Anthony and his friends get 30-gallon trash bags, "and the goal is to fill them by the end of the night. It's something to do, and it gets your mind off stress. It's just a carefree night."

He is undaunted by the occasional rude reception, like the homeowners who snap, 'Only little kids are allowed here,' or the woman who slammed the door in his face last year. "She said, 'You're entirely too old,' " Anthony recalls.

Ian Laird of Bethesda has his own system for discouraging the older teens who ring his bell on Halloween.

"You just don't give them the best candy," says the father of three boys. Ten-year-old Robert, trying on severed rubber arms in a Halloween store, scowls at the prospect of sharing Halloween night with trick-or-treaters old enough to be his babysitter.

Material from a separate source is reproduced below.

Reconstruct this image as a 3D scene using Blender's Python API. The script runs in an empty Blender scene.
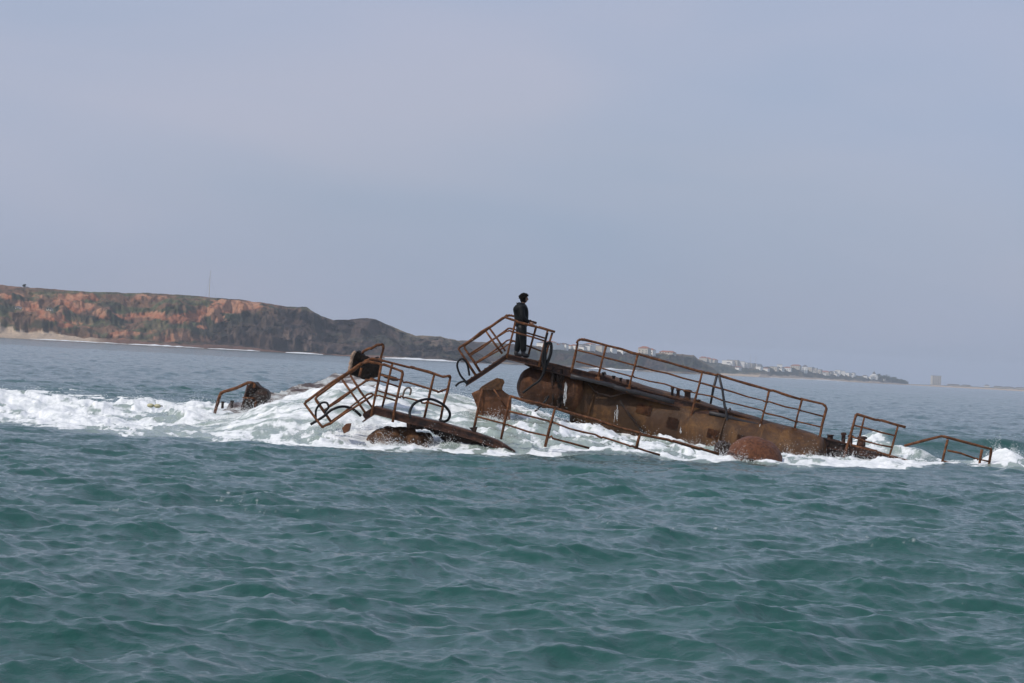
import bpy, bmesh, math, random
import numpy as np
from mathutils import Vector, Matrix
random.seed(7); rng = np.random.default_rng(11)
S = bpy.context.scene; C = S.collection
R = math.radians

# ------------------------------------------------------------------ camera
F = 2600.0; CAMH = 2.2; ROLL = R(3.12); PITCH = R(0.4665)
R0 = Vector((1,0,0)); F0 = Vector((0,math.cos(PITCH),math.sin(PITCH))); U0 = Vector((0,-math.sin(PITCH),math.cos(PITCH)))
cr = R0*math.cos(ROLL)+U0*math.sin(ROLL); cu = -R0*math.sin(ROLL)+U0*math.cos(ROLL)
cam = bpy.data.objects.new('camera', bpy.data.cameras.new('camera')); C.objects.link(cam)
M = Matrix.Identity(4)
for i in range(3):
    M[i][0]=cr[i]; M[i][1]=cu[i]; M[i][2]=-F0[i]
M[2][3]=CAMH
cam.matrix_world = M
cam.data.sensor_width = 36; cam.data.lens = 36*F/1024
cam.data.clip_start=0.5; cam.data.clip_end=60000
S.camera = cam
def P(px,py,Y):
    """point of the photograph measured at the distance Y (metres ahead)"""
    d = F0 + cr*((px-512)/F) + cu*((341.5-py)/F)
    return Vector((d.x/d.y*Y, Y, CAMH + d.z/d.y*Y))
def hor(px): return 334.8+.0545*px
def Z2(x,y): return (300+x/5.694, 330+y/5.694)
def Z1(x,y): return (190+x/5.694, 330+y/5.694)
def Z3(x,y): return (440+x/5.694, 280+y/5.694)
def Z4(x,y): return (440+x/5.694, 360+y/5.694)
def Z5(x,y): return (560+x/5.694, 330+y/5.694)
def Z6(x,y): return (660+x/5.694, 360+y/5.694)
def Z7(x,y): return (780+x/5.694, 370+y/5.694)
def Z8(x,y): return (864+x/5.694, 370+y/5.694)

# ------------------------------------------------------------------ noise
def _h(ix,iy,seed):
    n = (ix.astype(np.int64)*374761393 + iy.astype(np.int64)*668265263 + seed*982451653) & 0xffffffff
    n = ((n ^ (n>>13))*1274126177) & 0xffffffff
    n = n ^ (n>>16)
    return (n & 0xffffff)/float(0xffffff)
def vnoise(x,y,seed=0):
    ix=np.floor(x); iy=np.floor(y); fx=x-ix; fy=y-iy
    fx=fx*fx*fx*(fx*(fx*6-15)+10); fy=fy*fy*fy*(fy*(fy*6-15)+10)
    a=_h(ix,iy,seed); b=_h(ix+1,iy,seed); c=_h(ix,iy+1,seed); d=_h(ix+1,iy+1,seed)
    return (a+(b-a)*fx)*(1-fy)+(c+(d-c)*fx)*fy
def fbm(x,y,seed=0,octv=5,gain=.5):
    s=0; a=1; t=0
    for i in range(octv):
        s=s+a*vnoise(x*2**i+17.3*i, y*2**i-9.1*i, seed+i); t+=a; a*=gain
    return s/t
def sstep(a,b,x):
    t=np.clip((x-a)/(b-a),0,1); return t*t*(3-2*t)

# ------------------------------------------------------------------ materials
def newmat(name):
    m=bpy.data.materials.new(name); m.use_nodes=True
    nt=m.node_tree; b=nt.nodes['Principled BSDF']; return m,nt,b
def N(nt,t,**kw):
    n=nt.nodes.new(t)
    for k,v in kw.items(): setattr(n,k,v)
    return n
def ramp(nt,fac,stops,interp='LINEAR'):
    r=N(nt,'ShaderNodeValToRGB'); r.color_ramp.interpolation=interp
    el=r.color_ramp.elements
    while len(el)<len(stops): el.new(0.5)
    for e,(p,c) in zip(el,stops): e.position=p; e.color=(*c,1)
    nt.links.new(fac,r.inputs[0]); return r.outputs[0]
def noise(nt,vec,scale,detail=5,rough=.6,dist=0):
    n=N(nt,'ShaderNodeTexNoise'); n.inputs['Scale'].default_value=scale; n.inputs['Detail'].default_value=detail
    n.inputs['Roughness'].default_value=rough; n.inputs['Distortion'].default_value=dist
    nt.links.new(vec,n.inputs['Vector']); return n.outputs['Fac']
def geo_pos(nt): return N(nt,'ShaderNodeNewGeometry').outputs['Position']
def scalevec(nt,vec,s):
    m=N(nt,'ShaderNodeVectorMath',operation='MULTIPLY'); nt.links.new(vec,m.inputs[0]); m.inputs[1].default_value=s; return m.outputs[0]
def bump(nt,h,strength,dist,b,prev=None):
    n=N(nt,'ShaderNodeBump'); n.inputs['Strength'].default_value=strength; n.inputs['Distance'].default_value=dist
    nt.links.new(h,n.inputs['Height'])
    if prev is not None: nt.links.new(prev,n.inputs['Normal'])
    if b is not None: nt.links.new(n.outputs[0],b.inputs['Normal'])
    return n.outputs[0]
def mixc(nt,fac,a,b,typ='MIX'):
    m=N(nt,'ShaderNodeMix',data_type='RGBA',blend_type=typ)
    for s,v in ((m.inputs['Factor'],fac),(m.inputs['A'],a),(m.inputs['B'],b)):
        if isinstance(v,(int,float)): s.default_value=v
        elif isinstance(v,tuple): s.default_value=(*v,1)
        else: nt.links.new(v,s)
    return m.outputs['Result']

def rust(name, stops, scale=6, streak=None, rough=.8, bumpd=.01, spec=.3):
    m,nt,b=newmat(name); g=geo_pos(nt)
    f=noise(nt,g,scale,8,.68,.6)
    c=ramp(nt,f,stops)
    if streak:
        sv=scalevec(nt,g,(2.2,2.2,.8)); f2=noise(nt,sv,1.1,7,.7,.8)
        k=ramp(nt,f2,[(.42,(0,0,0)),(.58,(1,1,1))])
        c=mixc(nt,k,c,streak)
        f4=noise(nt,g,1.1,4,.6); k4=ramp(nt,f4,[(.45,(0,0,0)),(.62,(1,1,1))])
        c=mixc(nt,k4,c,tuple(v*.45 for v in stops[1][1]))
    nt.links.new(c,b.inputs['Base Color'])
    r=ramp(nt,noise(nt,g,scale*.7,4),[(.3,(rough-.2,)*3),(.7,(min(1,rough+.12),)*3)])
    nt.links.new(r,b.inputs['Roughness']); b.inputs['Specular IOR Level'].default_value=spec
    bump(nt,noise(nt,g,scale*2.2,8,.75),.9,bumpd*1.6,b)
    return m
RAIL=rust('rusted_rail',[(.28,(.028,.012,.006)),(.45,(.09,.034,.014)),(.6,(.18,.07,.026)),(.78,(.34,.18,.09))],9)
DECK=rust('rusted_deck',[(.3,(.014,.007,.005)),(.48,(.05,.020,.011)),(.62,(.10,.042,.022)),(.78,(.2,.10,.055))],5,rough=.6,spec=.4)
HULL=rust('rusted_hull',[(.3,(.055,.024,.009)),(.46,(.10,.045,.014)),(.6,(.145,.068,.020)),(.75,(.20,.105,.035))],3.4,streak=(.06,.027,.011),rough=.6,bumpd=.02,spec=.35)
TANK=rust('rusted_tank',[(.3,(.08,.03,.013)),(.5,(.21,.078,.028)),(.72,(.33,.13,.05))],4,streak=(.10,.045,.02),rough=.6,spec=.4)
DOME=rust('rusted_dome',[(.3,(.035,.013,.007)),(.5,(.13,.045,.018)),(.72,(.23,.095,.04))],11,rough=.6,bumpd=.03,spec=.3)
DRUMM=rust('rusted_drum',[(.3,(.035,.014,.007)),(.48,(.13,.05,.02)),(.62,(.21,.09,.035)),(.78,(.27,.15,.07))],3.2,streak=(.05,.022,.012),rough=.7,bumpd=.04,spec=.3)
FLOATM=rust('barnacled_rust',[(.3,(.02,.011,.007)),(.48,(.075,.036,.017)),(.62,(.14,.065,.025)),(.78,(.2,.15,.1))],5,rough=.7,bumpd=.04)
BLACK=rust('black_scale',[(.3,(.005,.004,.004)),(.6,(.014,.010,.008)),(.8,(.05,.025,.016))],7,rough=.8,bumpd=.03,spec=.15)
DARK=rust('blackened_rust',[(.3,(.008,.006,.005)),(.55,(.03,.017,.012)),(.75,(.11,.05,.028))],7,rough=.65,bumpd=.03)
PALE=rust('lit_edge',[(.3,(.14,.08,.05)),(.6,(.38,.27,.2))],9)  # sunlit edge of the torn bulkhead, put into the colour
def plain(name,c,rough=.6,spec=.5,var=.25,scale=8):
    m,nt,b=newmat(name); f=noise(nt,geo_pos(nt),scale,5)
    nt.links.new(ramp(nt,f,[(.3,tuple(v*(1-var) for v in c)),(.7,tuple(min(1,v*(1+var)) for v in c))]),b.inputs['Base Color'])
    b.inputs['Roughness'].default_value=rough; b.inputs['Specular IOR Level'].default_value=spec; return m
RUBBER=plain('black_rubber',(.006,.006,.007),.6,.25)
GREYHOSE=plain('weathered_hose',(.12,.09,.07),.7)
DARKSTEEL=plain('dark_steel',(.02,.018,.02),.55)
YELLOW=plain('faded_yellow',(.42,.39,.24),.6)
CLOTH=plain('black_neoprene',(.004,.005,.006),.6,.2,.3,25)
CLOTH2=plain('dark_waders',(.004,.005,.006),.5,.25,.35,18)
SKIN=plain('skin',(.20,.115,.08),.55,.4,.1)
HAIR=plain('dark_hair',(.008,.006,.005),.8,.1)
WHITE=plain('white_wall',(.86,.83,.77),.8,.3,.05,.2)
CREAM=plain('cream_wall',(.55,.50,.42),.8,.3,.05,.2)
TILE=plain('tile_roof',(.30,.12,.07),.8,.3,.1,.3)
SLATE=plain('grey_roof',(.12,.11,.11),.8,.3,.1,.3)
GLASS=plain('window_glass',(.03,.04,.05),.2)
LEAF=plain('dark_foliage',(.045,.06,.03),.9,.2,.4,.15)
BARK=plain('bark',(.08,.06,.045),.9)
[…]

"I think it's creepy," he says. "They just want candy and to egg houses."

"They're just out for some sugar," says his mother, Ann Hibbard. "I find it annoying when kids come to the door with no garb. C'mon, if you're going to come to my door, at least put on a mask!"

Holly Maginnis, a middle school teacher who lives in Falls Church, is amused by the sight of "such big people in costume."

"I think I did the same thing. There was a little break, but then I do remember trick-or-treating through high school. I was Bo Peep one year. That was a good way to get to the party -- tell your parents you were going out trick-or-treating.

"Girls enjoy it for the camaraderie. For boys, it's still about getting as much free candy as they can."

Truth be told, the 32-year-old mother of two is already plotting to go trick-or-treating again herself.

"I told my husband that when the kids are a little older, we're going to Old Town. I hear that they give the kids full-size candy bars and serve the adults mixed drinks."